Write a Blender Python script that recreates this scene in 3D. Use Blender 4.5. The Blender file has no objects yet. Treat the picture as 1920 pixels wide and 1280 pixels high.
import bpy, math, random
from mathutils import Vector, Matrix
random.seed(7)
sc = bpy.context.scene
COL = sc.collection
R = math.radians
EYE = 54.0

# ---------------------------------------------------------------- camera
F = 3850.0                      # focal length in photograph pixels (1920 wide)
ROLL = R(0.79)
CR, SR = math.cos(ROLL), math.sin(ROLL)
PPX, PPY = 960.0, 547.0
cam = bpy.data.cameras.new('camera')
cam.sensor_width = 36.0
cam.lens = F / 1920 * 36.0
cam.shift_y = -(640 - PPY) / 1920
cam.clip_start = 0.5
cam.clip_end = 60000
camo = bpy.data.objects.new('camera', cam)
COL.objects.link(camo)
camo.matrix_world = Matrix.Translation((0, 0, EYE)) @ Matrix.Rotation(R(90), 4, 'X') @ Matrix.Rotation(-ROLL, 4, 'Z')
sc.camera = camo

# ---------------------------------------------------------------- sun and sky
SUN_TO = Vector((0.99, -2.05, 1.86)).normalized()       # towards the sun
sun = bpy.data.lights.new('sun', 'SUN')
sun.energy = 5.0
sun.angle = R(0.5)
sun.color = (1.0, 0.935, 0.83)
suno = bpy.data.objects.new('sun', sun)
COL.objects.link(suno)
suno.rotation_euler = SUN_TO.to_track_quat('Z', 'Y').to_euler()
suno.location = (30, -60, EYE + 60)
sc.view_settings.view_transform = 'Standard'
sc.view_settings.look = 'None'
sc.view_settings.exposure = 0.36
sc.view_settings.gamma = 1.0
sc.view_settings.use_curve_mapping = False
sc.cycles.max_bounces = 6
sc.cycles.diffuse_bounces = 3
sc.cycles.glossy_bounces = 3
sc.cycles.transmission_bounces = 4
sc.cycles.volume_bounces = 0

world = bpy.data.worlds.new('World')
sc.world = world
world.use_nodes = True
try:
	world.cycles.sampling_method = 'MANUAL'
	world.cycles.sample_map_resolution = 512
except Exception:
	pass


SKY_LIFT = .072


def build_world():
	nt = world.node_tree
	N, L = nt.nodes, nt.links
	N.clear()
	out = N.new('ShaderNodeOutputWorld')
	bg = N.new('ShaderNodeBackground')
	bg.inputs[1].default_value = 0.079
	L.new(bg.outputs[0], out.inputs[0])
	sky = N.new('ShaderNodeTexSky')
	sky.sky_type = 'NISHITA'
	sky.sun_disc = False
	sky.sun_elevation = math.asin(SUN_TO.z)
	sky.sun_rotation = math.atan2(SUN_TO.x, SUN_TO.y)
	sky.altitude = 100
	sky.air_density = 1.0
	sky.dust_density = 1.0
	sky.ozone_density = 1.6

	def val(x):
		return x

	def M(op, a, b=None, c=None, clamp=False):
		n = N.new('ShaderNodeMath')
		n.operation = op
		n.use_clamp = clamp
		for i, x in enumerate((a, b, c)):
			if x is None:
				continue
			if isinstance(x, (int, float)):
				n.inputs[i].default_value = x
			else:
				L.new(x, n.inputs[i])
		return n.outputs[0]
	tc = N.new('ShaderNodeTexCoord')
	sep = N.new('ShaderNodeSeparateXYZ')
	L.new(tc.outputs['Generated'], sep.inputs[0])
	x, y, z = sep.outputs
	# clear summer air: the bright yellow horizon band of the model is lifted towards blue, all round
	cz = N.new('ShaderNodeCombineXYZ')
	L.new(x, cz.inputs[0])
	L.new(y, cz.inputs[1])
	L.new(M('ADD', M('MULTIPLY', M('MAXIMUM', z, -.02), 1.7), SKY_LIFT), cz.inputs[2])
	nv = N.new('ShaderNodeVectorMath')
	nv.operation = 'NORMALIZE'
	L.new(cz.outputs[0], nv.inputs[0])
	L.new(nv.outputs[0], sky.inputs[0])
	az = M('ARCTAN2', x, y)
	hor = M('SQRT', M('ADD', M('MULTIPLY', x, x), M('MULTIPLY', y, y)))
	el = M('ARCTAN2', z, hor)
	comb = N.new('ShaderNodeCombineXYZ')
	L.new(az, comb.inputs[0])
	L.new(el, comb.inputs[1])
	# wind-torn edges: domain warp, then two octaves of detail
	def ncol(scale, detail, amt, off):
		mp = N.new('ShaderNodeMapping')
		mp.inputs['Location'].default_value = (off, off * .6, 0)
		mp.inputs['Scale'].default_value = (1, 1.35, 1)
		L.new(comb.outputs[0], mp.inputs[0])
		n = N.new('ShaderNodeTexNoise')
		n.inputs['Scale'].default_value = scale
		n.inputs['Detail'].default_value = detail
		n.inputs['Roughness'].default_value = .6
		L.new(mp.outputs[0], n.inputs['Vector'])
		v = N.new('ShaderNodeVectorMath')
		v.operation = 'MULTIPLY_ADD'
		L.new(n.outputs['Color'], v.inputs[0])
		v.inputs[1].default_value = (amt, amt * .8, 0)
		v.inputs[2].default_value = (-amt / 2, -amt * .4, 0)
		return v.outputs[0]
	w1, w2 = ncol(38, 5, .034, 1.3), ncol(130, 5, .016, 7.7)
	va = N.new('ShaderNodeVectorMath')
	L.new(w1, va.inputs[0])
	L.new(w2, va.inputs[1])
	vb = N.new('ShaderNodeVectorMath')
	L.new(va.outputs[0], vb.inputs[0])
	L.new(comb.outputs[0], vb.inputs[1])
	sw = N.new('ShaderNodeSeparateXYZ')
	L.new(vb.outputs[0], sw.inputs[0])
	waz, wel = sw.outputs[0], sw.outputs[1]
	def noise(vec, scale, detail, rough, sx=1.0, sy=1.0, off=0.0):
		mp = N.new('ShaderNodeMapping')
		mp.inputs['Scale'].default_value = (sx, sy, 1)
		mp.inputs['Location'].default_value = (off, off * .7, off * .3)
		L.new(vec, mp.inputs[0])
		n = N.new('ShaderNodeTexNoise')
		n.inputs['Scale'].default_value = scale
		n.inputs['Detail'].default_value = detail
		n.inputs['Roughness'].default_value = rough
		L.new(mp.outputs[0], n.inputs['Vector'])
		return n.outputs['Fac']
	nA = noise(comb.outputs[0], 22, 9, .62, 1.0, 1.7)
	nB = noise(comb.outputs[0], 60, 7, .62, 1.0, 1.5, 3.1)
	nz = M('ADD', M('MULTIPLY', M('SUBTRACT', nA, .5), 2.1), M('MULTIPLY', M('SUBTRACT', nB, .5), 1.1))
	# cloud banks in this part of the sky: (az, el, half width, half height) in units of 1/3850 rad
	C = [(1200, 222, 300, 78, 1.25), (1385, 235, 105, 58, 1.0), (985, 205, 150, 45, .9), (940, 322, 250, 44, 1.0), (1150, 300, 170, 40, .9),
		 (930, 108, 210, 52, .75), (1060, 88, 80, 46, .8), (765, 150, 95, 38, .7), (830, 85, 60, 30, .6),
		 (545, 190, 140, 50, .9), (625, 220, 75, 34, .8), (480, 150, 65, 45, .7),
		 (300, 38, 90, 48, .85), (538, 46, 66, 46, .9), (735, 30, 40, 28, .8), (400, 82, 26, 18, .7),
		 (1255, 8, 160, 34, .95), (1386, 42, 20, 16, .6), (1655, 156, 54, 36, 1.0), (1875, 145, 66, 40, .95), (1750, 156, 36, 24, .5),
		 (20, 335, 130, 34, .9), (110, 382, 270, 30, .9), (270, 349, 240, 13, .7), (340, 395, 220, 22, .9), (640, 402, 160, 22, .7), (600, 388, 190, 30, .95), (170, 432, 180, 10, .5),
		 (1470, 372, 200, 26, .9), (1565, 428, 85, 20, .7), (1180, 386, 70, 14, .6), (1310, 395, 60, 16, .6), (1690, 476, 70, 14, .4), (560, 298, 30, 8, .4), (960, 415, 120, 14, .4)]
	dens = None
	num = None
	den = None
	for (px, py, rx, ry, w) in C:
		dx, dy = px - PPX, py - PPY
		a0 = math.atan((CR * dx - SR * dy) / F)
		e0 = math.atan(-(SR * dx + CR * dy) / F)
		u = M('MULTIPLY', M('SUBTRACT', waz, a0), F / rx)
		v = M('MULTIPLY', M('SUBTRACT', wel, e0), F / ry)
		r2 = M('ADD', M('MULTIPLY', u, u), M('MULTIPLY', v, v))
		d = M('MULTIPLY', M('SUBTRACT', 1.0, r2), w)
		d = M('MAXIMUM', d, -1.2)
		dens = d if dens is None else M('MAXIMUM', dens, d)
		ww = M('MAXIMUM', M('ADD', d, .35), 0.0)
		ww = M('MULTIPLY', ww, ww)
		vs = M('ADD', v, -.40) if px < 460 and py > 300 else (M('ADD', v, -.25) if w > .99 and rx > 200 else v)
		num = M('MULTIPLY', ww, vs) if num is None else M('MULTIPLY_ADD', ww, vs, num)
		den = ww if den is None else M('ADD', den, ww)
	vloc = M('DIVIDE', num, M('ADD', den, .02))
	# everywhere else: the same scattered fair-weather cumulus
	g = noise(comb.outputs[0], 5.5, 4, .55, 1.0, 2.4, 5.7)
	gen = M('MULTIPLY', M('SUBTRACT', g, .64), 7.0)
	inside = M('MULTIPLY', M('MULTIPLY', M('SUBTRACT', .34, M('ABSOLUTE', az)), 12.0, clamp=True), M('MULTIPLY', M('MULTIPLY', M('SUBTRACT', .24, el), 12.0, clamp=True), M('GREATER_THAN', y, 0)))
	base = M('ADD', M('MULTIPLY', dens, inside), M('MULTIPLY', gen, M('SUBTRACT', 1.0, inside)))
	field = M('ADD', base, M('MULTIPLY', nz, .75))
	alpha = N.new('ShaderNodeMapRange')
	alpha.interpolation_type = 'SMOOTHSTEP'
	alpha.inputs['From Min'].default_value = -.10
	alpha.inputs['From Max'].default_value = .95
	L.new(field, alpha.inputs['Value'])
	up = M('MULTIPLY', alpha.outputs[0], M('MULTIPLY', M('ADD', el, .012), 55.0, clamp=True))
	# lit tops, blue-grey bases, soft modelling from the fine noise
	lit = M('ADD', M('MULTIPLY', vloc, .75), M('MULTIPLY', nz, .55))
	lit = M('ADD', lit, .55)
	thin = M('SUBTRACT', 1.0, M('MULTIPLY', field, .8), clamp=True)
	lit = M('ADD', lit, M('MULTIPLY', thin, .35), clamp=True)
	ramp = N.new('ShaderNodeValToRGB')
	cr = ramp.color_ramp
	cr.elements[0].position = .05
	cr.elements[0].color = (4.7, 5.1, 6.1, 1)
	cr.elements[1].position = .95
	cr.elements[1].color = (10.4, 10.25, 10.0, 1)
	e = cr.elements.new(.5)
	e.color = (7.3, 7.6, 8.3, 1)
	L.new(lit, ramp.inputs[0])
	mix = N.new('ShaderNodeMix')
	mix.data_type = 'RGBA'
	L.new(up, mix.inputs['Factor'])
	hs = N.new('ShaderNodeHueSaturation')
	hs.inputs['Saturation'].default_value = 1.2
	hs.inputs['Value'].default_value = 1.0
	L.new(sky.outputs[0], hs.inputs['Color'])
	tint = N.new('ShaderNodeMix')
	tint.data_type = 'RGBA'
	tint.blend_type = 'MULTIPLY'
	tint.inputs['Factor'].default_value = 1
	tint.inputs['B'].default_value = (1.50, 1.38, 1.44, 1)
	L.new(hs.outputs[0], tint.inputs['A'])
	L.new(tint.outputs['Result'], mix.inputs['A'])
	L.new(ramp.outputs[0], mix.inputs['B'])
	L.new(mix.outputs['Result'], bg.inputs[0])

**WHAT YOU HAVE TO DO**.
Look through the material above and work out how many of its lines contain "wide". State the number only.

**TASK OUTPUT**.
2